Fear of the Unthinkable

You have to look back as far as World War II to gauge what is threatening to happen: Standard & Poor’s rating agency has always rated America’s creditworthiness through wars and crises as AAA, the very highest possible.

That signifies that the USA enjoys the unlimited confidence of financial markets. Other nations, plus a few businesses, have been awarded the same rating, but the United States, because of its sheer size and economic importance, is considered the bulwark in the hysterical financial world — the U.S. Treasury bond is even considered by the financial world to be the prototype of security.

Now Standard & Poor’s has downgraded America’s credit outlook to “negative.” Is that bad? Not yet. Does it portend any danger? Yes.

The possibility that the United States will lose its AAA rating is now comparatively large. And since financial markets are less interested in what’s happening today than they are in what might be possible tomorrow, there have already been sharp reactions on Wall Street. Everybody knows that should the rating actually go down, the United States would have difficulty in financing the reduction of its enormous deficit. A great deal of capital would migrate overseas, and money to finance the U.S. government would become more expensive.

The threat of downgrade is the most significant proof of the debt chaos rampant in much of the world. It’s too easy to forget that the financial crisis has not been solved but still impacts the government level.

In that regard, it isn’t all about the current bitter fight over the budget and the debt ceiling in the United States, things that could realistically result in bankruptcy; the real issue is America’s inability to come to grips with the manifold problems on its own doorstep.

America has been unable to compete in global markets for some time; the financial branch struggles with the consequences of the past and is trying to find a future path. Wars on multiple fronts need to be paid for, states like California are sliding into bankruptcy, and President Obama is broadening the social safety net.

The only solution for the myriad problems facing the United States thus far has been to print more money. The U.S. government and the Federal Reserve have thus been working hand in hand in a bizarre way: Some of the bonds Washington puts out into the market are bought up by the Federal Reserve. It rakes in the interest the government has to pay for the loan; then it sends the money back to the government as a profit.

Standard & Poor’s has signaled that business as usual in that form can’t continue. If a lesser nation were doing business in that way, the investors would have long since bailed out.

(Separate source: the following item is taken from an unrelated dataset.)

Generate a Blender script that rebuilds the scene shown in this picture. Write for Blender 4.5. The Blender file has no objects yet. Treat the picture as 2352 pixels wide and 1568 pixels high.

A country like Portugal, on the other hand, appears quite proper, but the naked figures don’t really tell the story: There are no borders beyond which everything automatically becomes risky. It’s more like a rubber band that stretches further and further until it finally snaps. No one can predict when that will happen.

Under former President Bill Clinton, America proved that it was capable of producing budget surpluses. People even speculated then as to the date that the United States would be completely debt-free. In hindsight, such talk was superfluous. But that era proved that things could be otherwise in the United States. For now, however, the only thing that can be said is — paraphrasing Frank Zappa — the United States isn’t dead; it just smells funny.